Rumsfeld Warns Iran Over Iraq

 

Saturday  April 26, 2003

Agencies

WASHINGTON/BAGHDAD, 26 April 2003 — US Defense Secretary Donald Rumsfeld said yesterday that the United States will not allow a pro-Iranian regime to be established in Iraq, in a strong warning to Tehran not to interfere. “A vocal minority claiming to transform Iraq into Iran will not be permitted to do so,” Rumsfeld said.

US leaders have expressed mounting concerns that Iran was exploiting influence within Iraq’s majority Shiite community in a bid to replace Saddam Hussein’s regime with a government on the Iranian model.

“We will not allow the Iraqi people’s democratic transition to be hijacked by those who might wish to install another form of dictatorship,” Rumsfeld added in his warning. “There is no question that the government of Iran has encouraged people to go into the country and that they have people in the country attempting to influence the country,” Rumsfeld said.

The second-in-command of the main Iranian-based Shiite opposition group told followers in Baghdad yesterday that Shiites would not accept a government imposed by US forces. “We will not take part in any government that is imposed on us,” Abdul Aziz Al-Hakim told a gathering of several hundred followers.

US forces netted a former top Iraqi spy hours after capturing Tareq Aziz, Saddam Hussein’s best-known apologist. A US official said Farouk Hijazi was detained near Iraq’s border with Syria.
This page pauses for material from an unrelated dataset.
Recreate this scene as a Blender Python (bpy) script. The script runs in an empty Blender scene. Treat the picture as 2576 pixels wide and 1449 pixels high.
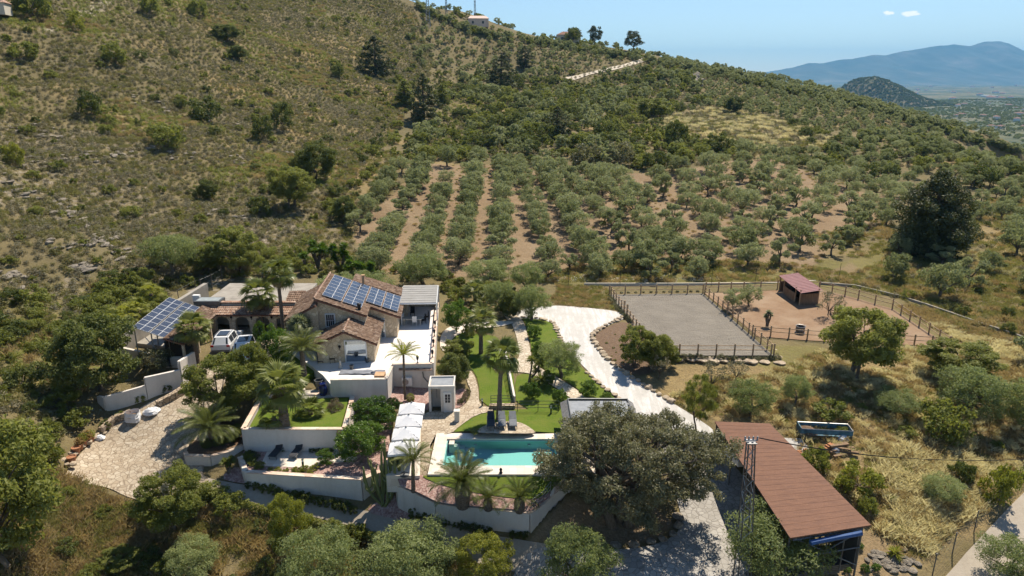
import bpy, bmesh, math, random
import numpy as np
from mathutils import Vector, Matrix

SC = bpy.context.scene
COL = SC.collection
R = math.radians
# ---------------------------------------------------------------- camera
HC = 28.5; PITCH = R(17.1); F = 1716.0
cam_d = bpy.data.cameras.new('camera'); cam = bpy.data.objects.new('camera', cam_d); COL.objects.link(cam)
cam_d.sensor_width = 36.0; cam_d.lens = F/2576*36.0; cam_d.clip_start = 0.5; cam_d.clip_end = 60000
cam.location = (0, 0, HC); cam.rotation_euler = (R(90)-PITCH, 0, 0)
SC.camera = cam
# ---------------------------------------------------------------- sky, sun, exposure
SUN_EL = R(58); SUN_AZ = math.atan2(0.50, 0.86)      # azimuth from +Y towards +X
world = bpy.data.worlds.new('World'); SC.world = world; world.use_nodes = True
wn = world.node_tree.nodes; wl = world.node_tree.links
bg = wn['Background']; sky = wn.new('ShaderNodeTexSky'); sky.sky_type = 'NISHITA'; sky.sun_disc = False
sky.sun_elevation = SUN_EL; sky.sun_rotation = SUN_AZ; sky.altitude = 600; sky.air_density = 1.0; sky.dust_density = 0.0; sky.ozone_density = 2.0
wl.new(sky.outputs[0], bg.inputs[0]); bg.inputs[1].default_value = 0.08
# two small clouds stand in the sky, low over the far range (directions, not pixels)
def sky_cloud(prev, el, az, w, h, seed):
    tc = wn.new('ShaderNodeTexCoord'); mp = wn.new('ShaderNodeMapping'); mp.vector_type = 'TEXTURE'; c = Vector((math.sin(az)*math.cos(el), math.cos(az)*math.cos(el), math.sin(el)))
    mp.inputs['Location'].default_value = c; mp.inputs['Rotation'].default_value = (0, 0, -az); mp.inputs['Scale'].default_value = (w, 1.0, h); wl.new(tc.outputs['Generated'], mp.inputs[0])
    ln = wn.new('ShaderNodeVectorMath'); ln.operation = 'LENGTH'; wl.new(mp.outputs[0], ln.inputs[0])
    nz = wn.new('ShaderNodeTexNoise'); nz.inputs['Scale'].default_value = 1.3; nz.inputs['Detail'].default_value = 6; ad = wn.new('ShaderNodeVectorMath'); ad.inputs[1].default_value = (seed, seed, 0); wl.new(mp.outputs[0], ad.inputs[0]); wl.new(ad.outputs[0], nz.inputs['Vector'])
    m1 = wn.new('ShaderNodeMath'); m1.operation = 'MULTIPLY_ADD'; wl.new(nz.outputs[0], m1.inputs[0]); m1.inputs[1].default_value = 1.8; m1.inputs[2].default_value = .1
    m2 = wn.new('ShaderNodeMath'); m2.operation = 'SUBTRACT'; wl.new(m1.outputs[0], m2.inputs[0]); wl.new(ln.outputs['Value'], m2.inputs[1])
    m3 = wn.new('ShaderNodeMath'); m3.operation = 'MULTIPLY'; m3.use_clamp = True; wl.new(m2.outputs[0], m3.inputs[0]); m3.inputs[1].default_value = 2.2
    mx = wn.new('ShaderNodeMix'); mx.data_type = 'RGBA'; wl.new(m3.outputs[0], mx.inputs[0]); wl.new(prev, mx.inputs[6]); mx.inputs[7].default_value = (11.0, 10.8, 10.5, 1); return mx.outputs[2]
_c = sky.outputs[0]
for _px, _py, _w, _h, _s in ((2236, 33, 13, 6, 1.0), (2291, 35, 22, 7.5, 5.0)):
    _t = (_py-724.5)/F; _q = ((_px-1288)/F, math.cos(PITCH)-_t*math.sin(PITCH), -(_t*math.cos(PITCH)+math.sin(PITCH))); _n = math.sqrt(sum(x*x for x in _q))
    _c = sky_cloud(_c, math.asin(_q[2]/_n), math.atan2(_q[0], _q[1]), _w/F/_n, _h/F/_n, _s)
wl.new(_c, bg.inputs[0])
sun_d = bpy.data.lights.new('sun', 'SUN'); sun_d.energy = 4.8; sun_d.angle = R(0.5); sun_d.color = (1.0, 0.90, 0.75)
sun = bpy.data.objects.new('sun', sun_d); COL.objects.link(sun)
sdir = Vector((math.sin(SUN_AZ)*math.cos(SUN_EL), math.cos(SUN_AZ)*math.cos(SUN_EL), math.sin(SUN_EL)))
sun.rotation_euler = sdir.to_track_quat('Z', 'Y').to_euler(); sun.location = (30, 60, 120)
SC.view_settings.view_transform = 'Standard'; SC.view_settings.look = 'None'; SC.view_settings.gamma = 1
SC.view_settings.exposure = 0.75
SC.render.engine = 'CYCLES'
SC.cycles.max_bounces = 6; SC.cycles.diffuse_bounces = 2; SC.cycles.glossy_bounces = 2; SC.cycles.transmission_bounces = 4
SC.cycles.transparent_max_bounces = 8; SC.cycles.volume_bounces = 0; SC.cycles.use_denoising = True
SC.cycles.caustics_reflective = False; SC.cycles.caustics_refractive = False
SC.cycles.use_adaptive_sampling = True; SC.cycles.adaptive_threshold = 0.02

# ---------------------------------------------------------------- picture <-> place
CP_, SP_ = math.cos(PITCH), math.sin(PITCH)
def ray(px, py):
    t = (np.asarray(py, float)-724.5)/F; s = (np.asarray(px, float)-1288.0)/F
    return s, CP_-t*SP_, -(t*CP_+SP_)
def P(px, py, z=0.0):                      # point of the horizontal plane z seen at (px, py)
    s, fw, dz = ray(px, py); d = (HC-z)/(-dz)
    return Vector((float(s*d), float(fw*d), z))
def PY(px, py, Y):                         # point of the upright plane y = Y
    s, fw, dz = ray(px, py); d = Y/fw
    return Vector((float(s*d), float(Y), float(HC+dz*d)))
def D(px, py, d):
    s, fw, dz = ray(px, py)
    return Vector((float(s*d), float(fw*d), float(HC+dz*d)))
def proj(x, y, z):
    dx, dy, dz = x, y, z-HC
    dep = dy*CP_-dz*SP_; up = dy*SP_+dz*CP_
    return 1288+F*dx/dep, 724.5-F*up/dep, dep

# ---------------------------------------------------------------- terrain heights
CPZ = [  # (px, py, z)
 (-150,1449,-1.5),(0,1449,-2.5),(300,1449,-4.4),(700,1449,-4.8),(1000,1449,-4.8),(1250,1449,-4.4),(450,1330,-3.4),(700,1340,-4.0),(900,1370,-4.3),(200,1330,-2.6),
 (525,1205,-1.8),(400,1190,-1.7),(300,1180,-1.6),(200,1170,-1.5),(250,1100,-1.1),(380,1060,-.4),(470,985,.6),(510,900,1.9),(560,880,2.0),(600,840,2.0),(540,840,2.0),(700,860,2),
 (618,1222,-1.9),(760,1262,-2.6),(910,1292,-3.2),(1040,1312,-3.3),(1200,1350,-3.3),(1331,1365,-3.3),(1450,1400,-3.3),(1650,1430,-3.2),(1720,1300,-2.9),(1760,1180,-2),(1780,1090,-1),(1700,1040,-.2),(1640,1000,.1),
 (1500,1330,-2.9),(1560,1260,-2.4),
 (1118,1110,0),(1400,1110,0),(1120,1190,0),(1400,1190,0),(1520,1100,-.1),(1250,1050,.1),(1250,950,.4),(1400,950,.8),(1540,980,.5),(1330,860,1.2),(1180,880,.7),(1150,800,1.4),(1480,900,1),(1450,800,1.4),(1560,800,1.5),(1700,745,1.5),(1600,850,1.5),(1800,890,1.3),(1940,900,1.3),(1760,740,1.5),(2050,750,1.6),(2000,840,1.5),(2390,860,1.2),(2390,720,2.0),(2250,780,1.6),
 (1000,1060,.0),(1000,980,.4),(800,985,.9),(700,1080,-.5),(700,1140,-1.0),(900,1170,-1.0),(640,1000,.9),(900,850,2.0),(1000,780,2.0),(850,740,2.1),(700,740,2.2),
 (2100,950,.8),(2400,950,.8),(2576,900,1),(1850,970,.4),(1850,1040,-.4),(2070,1100,-.6),(2300,1100,-.6),(2576,1050,-.3),(2250,1200,-1.6),(2450,1230,-2.2),(2620,1230,-2.8),(2250,1330,-2.8),(2400,1400,-3.6),(2600,1449,-4),(2100,1430,-3.3),(2000,1400,-3.2),(1900,1300,-2.9),(2750,1000,0),(2750,1300,-3),
 (700,690,2.4),(950,690,1.9),(1200,690,1.6),(1600,690,1.6),(2000,690,2),(2300,680,2.6),(2576,690,2.6),(950,560,4.2),(1300,560,4),(1600,560,4),(1900,560,4),(2200,560,3.8),(1000,440,9),(1300,430,8),(1600,430,8),(1900,430,8),(2200,430,6.5),(2576,480,4),(2576,430,4.6),(2750,700,2),(2750,480,3.4),
 (1300,380,11),(1600,380,11),(1900,380,10),(350,880,1.8),(420,830,2.3),(150,1180,-.9),(100,1250,-.6),(400,985,1.0)]
CPD = [  # (px, py, camera depth)
 (-200,0,150),(0,0,168),(0,200,135),(0,400,108),(0,550,92),(0,700,79),(0,850,68),(0,950,61),(0,1100,53),(-200,400,90),(-200,800,60),(-200,1100,47),(120,1000,60),(120,1100,55),
 (150,600,89),(300,600,97),(300,450,115),(300,300,138),(300,130,168),(300,0,196),(250,800,78),(130,800,73),(250,700,86),(430,700,90),(450,640,98),
 (500,-40,255),(500,0,236),(500,150,192),(500,300,158),(500,500,121),(700,600,108),(700,450,132),(800,-50,330),(800,0,292),(800,150,235),(800,300,186),(850,450,142),
 (1045,14,345),(980,-25,350),(1000,100,305),(1000,200,265),(1000,350,190),(1120,40,385),(1200,78,405),(1200,150,330),(1200,250,250),
 (1300,112,412),(1300,200,315),(1300,300,225),(1430,113,420),(1500,130,415),(1600,138,402),(1600,220,305),(1600,300,222),(1700,158,390),(1780,178,382),(1900,202,370),(1900,300,240),(1900,240,300),(2000,222,360),(2100,242,350),(2200,310,250),(2200,280,330),(2200,380,190),(2300,318,318),(2400,352,298),(2576,404,264),(2750,452,240),(2450,368,288),(2450,410,206)]
CPW = [(-20,28,-6.5),(0,28,-7),(20,26,-6),(-45,28,-2),(45,26,-7),(0,8,-13),(40,5,-12),(-40,5,-8),(0,-20,-20),(-60,-10,-4),(60,-10,-18),(70,40,-6),(90,70,-2),(120,120,-2),(160,200,-6),(200,260,-20)]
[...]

He was director of external operations for Iraq’s intelligence agency in the mid-1990s, when it allegedly attempted to assassinate former President George Bush, father of the current US leader, during a visit to Kuwait.

Talking of Hijazi, Rumsfeld said: “He is significant. We think he could be interesting but I would rather not give any details.”

The urbane, silver-haired Aziz, former deputy prime minister and number 43 on a US list of 55 most-wanted Iraqis, gave himself up in Baghdad on Thursday night.

“He did surrender. He is currently being questioned by coalition forces,” a US military spokesman said in Qatar.

“It’s very possible he may know the status of Saddam and other regime officials, potentially the location of other regime officials, and where they may be hiding,” said a Pentagon official, who asked not to be identified.

At Baghdad’s Abu Hanifah Nouman Mosque, Sunni Sheikh Moayyad Ibrahim Al-Aadhami told worshipers during Friday prayers: “Let’s say no to America, no to the occupation. We won’t replace one tyrant with another.”

In Riyadh, Arab League Secretary-General Amr Moussa held talks on Iraq and the Palestinian question with Crown Prince Abdullah, deputy premier and commander of the National Guard. The two men “discussed the current Arab situation as a whole, in particular the situation in Iraq and the Palestinian cause” and examined “means for developing the mechanisms for joint Arab action” on the issues, the Saudi Press Agency said.

The United States meanwhile blocked international efforts to allow a United Nations Human Rights Commission investigator of crimes under Saddam Hussein to look at the post-Saddam period.

Although the commission asked the investigator to produce a report in the next few months, it agreed — under what diplomats said was strong US pressure — that this should focus on what had happened during the long rule of the ousted president.

Some countries had wanted the investigator to have a more open field that might have allowed him to consider the behavior of US and British troops now controlling Iraq after last months’ invasion. Wrapping up its annual six-week session in Geneva, the 53-member body passed by a large majority vote a resolution condemning what it called oppression and widespread terror during Saddam’s two decades in power.